Wednesday, November 30, 2005

Lower rates for some borrowers

As many as perhaps a million home buyers will catch a slight interest rate break next year, thanks to one of the largest increases on record in the so-called conforming loan limit.
Beginning Jan. 1, the ceiling on loans that can be purchased or securitized by Fannie Mae and Freddie Mac will jump nearly 16 percent, to $417,000. The current maximum is $359,650. The ceilings of government-based FHA and VA loans also will rise next year.
The change in the Fannie-Freddie maximum means that buyers and refinancers who would have exceeded the old limit in 2005 will see their loans costs decline by from 0.25 to 0.5 percent, as long as they remain under the new ceiling.
The huge $57,350 increase comes at an opportune time for the housing market. Interest rates have been creeping up of late, and are expected to rise further in the coming months. Ironically, though, the rate of house price appreciation has began slowing in many markets. And in some places, according to the latest figures, prices actually are beginning to recede from record levels.
According to the California Association of Realtors, the median price of existing houses statewide in October was $538,770. But the median is much higher in some regions.

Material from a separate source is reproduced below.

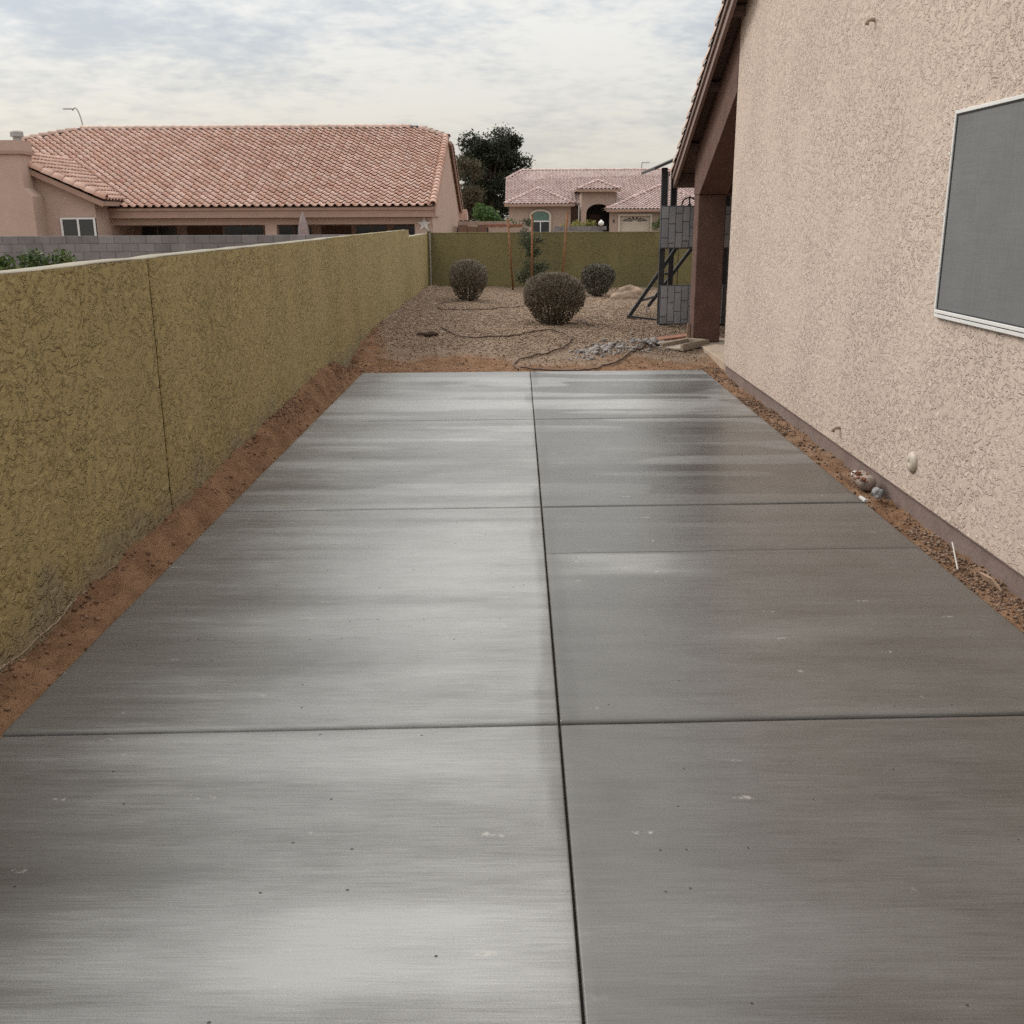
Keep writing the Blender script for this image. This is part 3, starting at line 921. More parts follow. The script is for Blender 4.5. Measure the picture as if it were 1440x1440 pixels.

It is $601,850 in San Diego, $557,730 in Los Angeles and $719,660, the highest in the state, in San Francisco.
Borrowers get a break in rates that are at or below the conforming loan limit because investors worldwide believe the mortgage-backed securities created by Fannie and Freddie are backed by the full faith and credit of the federal government.
The higher limit isn't likely to create many new buyers because those who can afford houses in the $360,000-$417,000 price range probably would have proceeded whether their loans are any less expensive or not, according to economists at the Mortgage Bankers Association.
Nevertheless, Fannie Mae estimates that more than 466,000 borrowers will benefit from lower cost financing next year. Freddie Mac says as many as a half-million borrowers will benefit. Those estimates do not include thousands more households who use government financing to buy a new house or refinance the ones they already are in.
The ceiling on loans insured by the Federal Housing Administration also will rise next years, to about $362,790 (87 percent of the Freddie Mac limit) in about three dozen high cost markets. The current FHA maximum is $312,895.
In addition, the maximum no-downpayment loan that will be guaranteed by the Veterans Administration also will be $417,000 in 2006.
Eligible veterans can still purchase higher-priced houses, but because the VA "guaranty" is accepted by some lenders as a substitute for a 25 percent downpayment, buyers will have to put up $1 of their own money for every $4 they want to borrower above the limit.

Neither Fannie Mae, Freddie Mac, the FHA or VA make loans directly to consumers. Fannie and Freddie, which are quasi-government agencies that guarantee the timely payment of principal and interest to investors, keep the money flowing to housing by purchasing loans from local lenders and packing them into investment-grade securities for sale worldwide.
The FHA insures loans made by private lenders and is considered a last resort for borrowers who don't measure up to Fannie and Freddie's stricter underwriting guidelines. And the VA guarantees to make lenders whole should borrowers default on their loans.